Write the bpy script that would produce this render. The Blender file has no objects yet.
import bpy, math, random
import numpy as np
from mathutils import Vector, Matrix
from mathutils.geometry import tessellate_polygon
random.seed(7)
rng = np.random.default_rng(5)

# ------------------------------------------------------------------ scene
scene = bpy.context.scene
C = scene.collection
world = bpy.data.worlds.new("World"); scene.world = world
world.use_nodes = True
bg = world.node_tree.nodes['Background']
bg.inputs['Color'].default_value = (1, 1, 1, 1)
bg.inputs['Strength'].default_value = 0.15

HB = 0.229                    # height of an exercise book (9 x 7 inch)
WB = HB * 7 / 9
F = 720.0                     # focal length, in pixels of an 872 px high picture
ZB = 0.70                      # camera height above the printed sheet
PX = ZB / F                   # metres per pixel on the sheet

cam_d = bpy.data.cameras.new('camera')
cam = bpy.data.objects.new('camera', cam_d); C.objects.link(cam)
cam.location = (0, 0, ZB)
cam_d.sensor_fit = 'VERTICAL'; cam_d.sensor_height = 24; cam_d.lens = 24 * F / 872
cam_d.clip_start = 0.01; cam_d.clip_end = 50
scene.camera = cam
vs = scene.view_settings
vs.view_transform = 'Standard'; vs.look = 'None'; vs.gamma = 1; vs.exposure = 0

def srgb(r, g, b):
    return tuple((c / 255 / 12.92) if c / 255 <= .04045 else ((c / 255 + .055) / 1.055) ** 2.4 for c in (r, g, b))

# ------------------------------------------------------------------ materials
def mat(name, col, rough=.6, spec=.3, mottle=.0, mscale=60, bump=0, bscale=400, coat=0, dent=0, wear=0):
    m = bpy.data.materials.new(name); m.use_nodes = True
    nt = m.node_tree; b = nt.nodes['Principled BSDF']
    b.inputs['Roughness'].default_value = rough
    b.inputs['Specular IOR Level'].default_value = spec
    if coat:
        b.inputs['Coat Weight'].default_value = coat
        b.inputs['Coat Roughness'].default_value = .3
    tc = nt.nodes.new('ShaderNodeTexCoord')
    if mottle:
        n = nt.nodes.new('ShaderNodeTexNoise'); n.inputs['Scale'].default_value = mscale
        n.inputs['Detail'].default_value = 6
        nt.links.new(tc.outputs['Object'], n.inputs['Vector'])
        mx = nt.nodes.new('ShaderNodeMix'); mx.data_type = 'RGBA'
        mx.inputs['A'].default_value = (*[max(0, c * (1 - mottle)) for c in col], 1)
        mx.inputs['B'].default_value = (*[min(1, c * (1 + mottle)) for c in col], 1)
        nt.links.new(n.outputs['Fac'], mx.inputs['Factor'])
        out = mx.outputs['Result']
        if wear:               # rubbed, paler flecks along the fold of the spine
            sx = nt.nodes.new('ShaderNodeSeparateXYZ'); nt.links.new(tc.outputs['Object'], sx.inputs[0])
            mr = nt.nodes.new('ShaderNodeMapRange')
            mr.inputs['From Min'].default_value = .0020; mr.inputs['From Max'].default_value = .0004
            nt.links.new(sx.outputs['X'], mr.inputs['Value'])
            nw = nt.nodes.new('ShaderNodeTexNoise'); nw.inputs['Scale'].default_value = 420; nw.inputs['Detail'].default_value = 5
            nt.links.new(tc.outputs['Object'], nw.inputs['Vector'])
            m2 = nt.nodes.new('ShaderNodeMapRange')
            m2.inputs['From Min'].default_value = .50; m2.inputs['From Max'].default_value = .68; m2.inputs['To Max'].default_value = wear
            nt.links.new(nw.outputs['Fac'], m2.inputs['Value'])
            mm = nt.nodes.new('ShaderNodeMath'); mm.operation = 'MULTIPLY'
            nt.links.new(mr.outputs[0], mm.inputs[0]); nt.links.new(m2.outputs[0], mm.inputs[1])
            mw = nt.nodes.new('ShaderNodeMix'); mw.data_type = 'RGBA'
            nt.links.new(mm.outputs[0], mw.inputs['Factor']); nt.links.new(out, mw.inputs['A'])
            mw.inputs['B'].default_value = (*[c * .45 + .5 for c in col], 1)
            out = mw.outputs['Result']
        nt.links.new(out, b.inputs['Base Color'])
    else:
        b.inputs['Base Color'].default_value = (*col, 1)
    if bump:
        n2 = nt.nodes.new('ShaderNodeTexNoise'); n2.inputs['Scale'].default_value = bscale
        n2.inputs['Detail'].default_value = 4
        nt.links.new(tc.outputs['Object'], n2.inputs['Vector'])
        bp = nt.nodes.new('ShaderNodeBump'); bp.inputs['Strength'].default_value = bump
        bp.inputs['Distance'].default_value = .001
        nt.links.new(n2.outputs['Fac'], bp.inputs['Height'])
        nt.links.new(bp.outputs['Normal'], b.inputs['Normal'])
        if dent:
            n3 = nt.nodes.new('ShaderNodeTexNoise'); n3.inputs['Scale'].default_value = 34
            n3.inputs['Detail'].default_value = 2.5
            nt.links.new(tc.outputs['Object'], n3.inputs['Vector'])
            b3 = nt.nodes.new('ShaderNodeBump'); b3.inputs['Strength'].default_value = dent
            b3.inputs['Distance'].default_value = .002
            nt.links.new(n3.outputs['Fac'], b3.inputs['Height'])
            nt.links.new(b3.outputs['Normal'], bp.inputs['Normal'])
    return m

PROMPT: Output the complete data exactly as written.

FINAL RESULT:
Write the bpy script that would produce this render. The Blender file has no objects yet.
import bpy, math, random
import numpy as np
from mathutils import Vector, Matrix
from mathutils.geometry import tessellate_polygon
random.seed(7)
rng = np.random.default_rng(5)

# ------------------------------------------------------------------ scene
scene = bpy.context.scene
C = scene.collection
world = bpy.data.worlds.new("World"); scene.world = world
world.use_nodes = True
bg = world.node_tree.nodes['Background']
bg.inputs['Color'].default_value = (1, 1, 1, 1)
bg.inputs['Strength'].default_value = 0.15

HB = 0.229                    # height of an exercise book (9 x 7 inch)
WB = HB * 7 / 9
F = 720.0                     # focal length, in pixels of an 872 px high picture
ZB = 0.70                      # camera height above the printed sheet
PX = ZB / F                   # metres per pixel on the sheet

cam_d = bpy.data.cameras.new('camera')
cam = bpy.data.objects.new('camera', cam_d); C.objects.link(cam)
cam.location = (0, 0, ZB)
cam_d.sensor_fit = 'VERTICAL'; cam_d.sensor_height = 24; cam_d.lens = 24 * F / 872
cam_d.clip_start = 0.01; cam_d.clip_end = 50
scene.camera = cam
vs = scene.view_settings
vs.view_transform = 'Standard'; vs.look = 'None'; vs.gamma = 1; vs.exposure = 0

def srgb(r, g, b):
    return tuple((c / 255 / 12.92) if c / 255 <= .04045 else ((c / 255 + .055) / 1.055) ** 2.4 for c in (r, g, b))

# ------------------------------------------------------------------ materials
def mat(name, col, rough=.6, spec=.3, mottle=.0, mscale=60, bump=0, bscale=400, coat=0, dent=0, wear=0):
    m = bpy.data.materials.new(name); m.use_nodes = True
    nt = m.node_tree; b = nt.nodes['Principled BSDF']
    b.inputs['Roughness'].default_value = rough
    b.inputs['Specular IOR Level'].default_value = spec
    if coat:
        b.inputs['Coat Weight'].default_value = coat
        b.inputs['Coat Roughness'].default_value = .3
    tc = nt.nodes.new('ShaderNodeTexCoord')
    if mottle:
        n = nt.nodes.new('ShaderNodeTexNoise'); n.inputs['Scale'].default_value = mscale
        n.inputs['Detail'].default_value = 6
        nt.links.new(tc.outputs['Object'], n.inputs['Vector'])
        mx = nt.nodes.new('ShaderNodeMix'); mx.data_type = 'RGBA'
        mx.inputs['A'].default_value = (*[max(0, c * (1 - mottle)) for c in col], 1)
        mx.inputs['B'].default_value = (*[min(1, c * (1 + mottle)) for c in col], 1)
        nt.links.new(n.outputs['Fac'], mx.inputs['Factor'])
        out = mx.outputs['Result']
        if wear:               # rubbed, paler flecks along the fold of the spine
            sx = nt.nodes.new('ShaderNodeSeparateXYZ'); nt.links.new(tc.outputs['Object'], sx.inputs[0])
            mr = nt.nodes.new('ShaderNodeMapRange')
            mr.inputs['From Min'].default_value = .0020; mr.inputs['From Max'].default_value = .0004
            nt.links.new(sx.outputs['X'], mr.inputs['Value'])
            nw = nt.nodes.new('ShaderNodeTexNoise'); nw.inputs['Scale'].default_value = 420; nw.inputs['Detail'].default_value = 5
            nt.links.new(tc.outputs['Object'], nw.inputs['Vector'])
            m2 = nt.nodes.new('ShaderNodeMapRange')
            m2.inputs['From Min'].default_value = .50; m2.inputs['From Max'].default_value = .68; m2.inputs['To Max'].default_value = wear
            nt.links.new(nw.outputs['Fac'], m2.inputs['Value'])
            mm = nt.nodes.new('ShaderNodeMath'); mm.operation = 'MULTIPLY'
            nt.links.new(mr.outputs[0], mm.inputs[0]); nt.links.new(m2.outputs[0], mm.inputs[1])
            mw = nt.nodes.new('ShaderNodeMix'); mw.data_type = 'RGBA'
            nt.links.new(mm.outputs[0], mw.inputs['Factor']); nt.links.new(out, mw.inputs['A'])
            mw.inputs['B'].default_value = (*[c * .45 + .5 for c in col], 1)
            out = mw.outputs['Result']
        nt.links.new(out, b.inputs['Base Color'])
    else:
        b.inputs['Base Color'].default_value = (*col, 1)
    if bump:
        n2 = nt.nodes.new('ShaderNodeTexNoise'); n2.inputs['Scale'].default_value = bscale
        n2.inputs['Detail'].default_value = 4
        nt.links.new(tc.outputs['Object'], n2.inputs['Vector'])
        bp = nt.nodes.new('ShaderNodeBump'); bp.inputs['Strength'].default_value = bump
        bp.inputs['Distance'].default_value = .001
        nt.links.new(n2.outputs['Fac'], bp.inputs['Height'])
        nt.links.new(bp.outputs['Normal'], b.inputs['Normal'])
        if dent:
            n3 = nt.nodes.new('ShaderNodeTexNoise'); n3.inputs['Scale'].default_value = 34
            n3.inputs['Detail'].default_value = 2.5
            nt.links.new(tc.outputs['Object'], n3.inputs['Vector'])
            b3 = nt.nodes.new('ShaderNodeBump'); b3.inputs['Strength'].default_value = dent
            b3.inputs['Distance'].default_value = .002
            nt.links.new(n3.outputs['Fac'], b3.inputs['Height'])
            nt.links.new(b3.outputs['Normal'], bp.inputs['Normal'])
    return m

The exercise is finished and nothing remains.